Each collection can only be published once through Fern. If you try to publish a collection already published by another team member, you’ll receive an error.
View your published documentation
After Fern publishes your site, your documentation is deployed live and backed by a GitHub repository. You can edit the documentation, take ownership of the repository, navigate to your live site URL, or share with your team.

To view your published documentation from your collection, do the following:
- In the sidebar, click
Items, then expand Collections and select a published collection.
- Click
Docs published, then click the link to open your live documentation site.
Unpublish your documentation
If you no longer want your documentation to be publicly available, you can unpublish it.
- In the sidebar, click
Items, then expand Collections and select a published collection.
- Click
Docs published, then click
Unpublish to unpublish your docs with Fern. Your auto-generated documentation in Postman won’t be affected.
Manage your Fern documentation
After your collection is published, the Fern Dashboard provides a central place to manage your projects, team members, and settings. You have full edit rights and ownership of your documentation.

You can configure the following features and settings in the Fern Dashboard:
- Set up custom domain — Configure your custom domain with automatic DNS record provisioning.
- Member permissions — Assign Admin, Editor, or Viewer roles to manage Dashboard and CLI access.
- Integrate GitHub — Connect your GitHub repository to your project.
- Enable Ask Fern — Set up AI-powered chat for your documentation.
- View web analytics — Track how developers and bots interact with your documentation.
- Manage site information — View deployment status, domains, CLI version, and GitHub repo details.
Edit published documentation
After Fern generates your API reference, you can edit your documentation to add guides, overview pages, tutorials, and other content alongside it.

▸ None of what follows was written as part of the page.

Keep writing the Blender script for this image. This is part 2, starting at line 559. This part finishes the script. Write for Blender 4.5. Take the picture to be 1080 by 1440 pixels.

To edit your published documentation, do the following:
- In the sidebar, click
Items, then expand Collections and select a published collection.
- Click
Docs published, then click
Edit published documentation. You can make a PR and edit in your code environment. Alternatively, you can edit using Fern Editor, a browser-based editor backed by GitHub.
You can preview changes in your local development environment and publish them to production when you’re ready using the Fern CLI.
Explore Fern features to get more out of your documentation site:
- Fern Writer — A Slack-based AI agent that drafts and updates your documentation with GitHub pull requests.
- API Explorer — Let users make real API calls directly from your documentation to reduce time to first successful request.
- Ask Fern — An AI-powered search that helps users find answers instantly and reduces support burden.
- Component library — Use built-in components like accordions, callouts, tabs, code blocks, and interactive API snippets in your docs.